Movies

‘The Conjuring: The Devil Made Me Do It’ Review

The Viewing: The Boss Made Me Watch It

Watching scary movies is like eating spicy foods—they’re acquired tastes, and if you aren’t used to it, they can make for an unpleasant experience.

Fortunately for us, Vera Farmiga (The Departed) is not an acquired taste, she’s just plain pretty good, and in the newest entry in the long-running Conjuring series (annoyingly subtitled The Devil Made Me Do It), Farmiga reprises her role as real-life “psychic” Lorraine Warren for the fifth time. She not only carries the movie by virtue of her natural performance, but because her character has the psychic skills to move the plot forward. Her husband Ed (Patrick Wilson; Hard Candy), meanwhile, is too typically 1980s man-in-charge for us to care, and he moves literally nothing forward. Either way, the Warrens are back to investigate demon shit, and it’s scary.

Like too many horror films before it, the new Conjuring flashes its “based on a true story” title card before delving into the tale of Arne Johnson (Rauiri O’Connor), the first defendant in US history to plead not guilty due to demonic possession. Turns out it totally is based on a real story known as the Devil Made Me Do It case (oh, that’s where the subtitle came from!), but unlike too many horror movies before it, The Conjuring throws us right into the action.

In the first half alone there are six jump-scares and five creep-outs (times you brace for a jump-scare but your expectations are subverted), and director Michael Chaves (who helmed the video for Billie Eilish’s “Bury a Friend”) keeps the movie tense with these and similar elements. Everything is intensified by Joseph Bishara’s score; everything is relaxed by Blondie’s “Call Me,” which totally reminds you it’s the ’80s.

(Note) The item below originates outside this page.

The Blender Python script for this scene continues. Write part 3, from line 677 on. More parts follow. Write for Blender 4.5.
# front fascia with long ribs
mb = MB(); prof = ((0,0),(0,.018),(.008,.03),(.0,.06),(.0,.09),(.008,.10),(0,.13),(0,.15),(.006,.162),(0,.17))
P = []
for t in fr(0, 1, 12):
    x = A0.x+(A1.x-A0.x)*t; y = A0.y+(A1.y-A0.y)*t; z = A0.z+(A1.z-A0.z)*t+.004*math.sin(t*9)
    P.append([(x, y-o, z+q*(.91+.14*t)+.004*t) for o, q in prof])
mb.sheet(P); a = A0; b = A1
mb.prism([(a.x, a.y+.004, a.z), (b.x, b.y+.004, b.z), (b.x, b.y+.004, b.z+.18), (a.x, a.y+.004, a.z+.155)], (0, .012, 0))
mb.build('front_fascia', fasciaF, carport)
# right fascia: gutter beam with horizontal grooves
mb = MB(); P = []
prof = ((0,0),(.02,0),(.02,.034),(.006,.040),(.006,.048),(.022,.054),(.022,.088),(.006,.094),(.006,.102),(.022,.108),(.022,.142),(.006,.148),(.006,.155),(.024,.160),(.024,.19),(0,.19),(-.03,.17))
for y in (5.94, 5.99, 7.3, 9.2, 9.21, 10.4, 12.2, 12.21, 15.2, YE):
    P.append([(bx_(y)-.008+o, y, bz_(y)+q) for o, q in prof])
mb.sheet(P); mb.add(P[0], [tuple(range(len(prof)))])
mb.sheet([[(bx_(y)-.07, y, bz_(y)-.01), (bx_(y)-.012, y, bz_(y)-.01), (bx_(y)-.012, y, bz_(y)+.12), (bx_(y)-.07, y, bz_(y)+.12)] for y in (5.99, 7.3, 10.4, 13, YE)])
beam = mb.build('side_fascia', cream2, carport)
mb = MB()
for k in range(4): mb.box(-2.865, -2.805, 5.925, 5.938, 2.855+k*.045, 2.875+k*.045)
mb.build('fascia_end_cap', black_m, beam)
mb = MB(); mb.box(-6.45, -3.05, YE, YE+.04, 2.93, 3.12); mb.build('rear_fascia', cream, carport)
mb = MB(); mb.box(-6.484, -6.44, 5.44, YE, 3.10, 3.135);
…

Still, as the film progresses, the tension becomes more palatable. This is both a relief and a disappointment, but once the demon speaks you really can’t unring that bell; further disappointment comes in the form of a lack of motivation from particularly important characters. A shoddy revelation coupled with no reason to care about anyone other than Farmiga’s character make The Conjuring a hard sell, even if its creepier first act scares cast a semi-memorable shadow over its later and more forgettable scenes.

7

+Body contortions; pop music

-Poor scare distribution

The Conjuring: The Devil Made Me Do It

Directed by Chaves

With Farmiga, Wilson and O’Connor

Violet Crown and HBO Max, R, 112 min.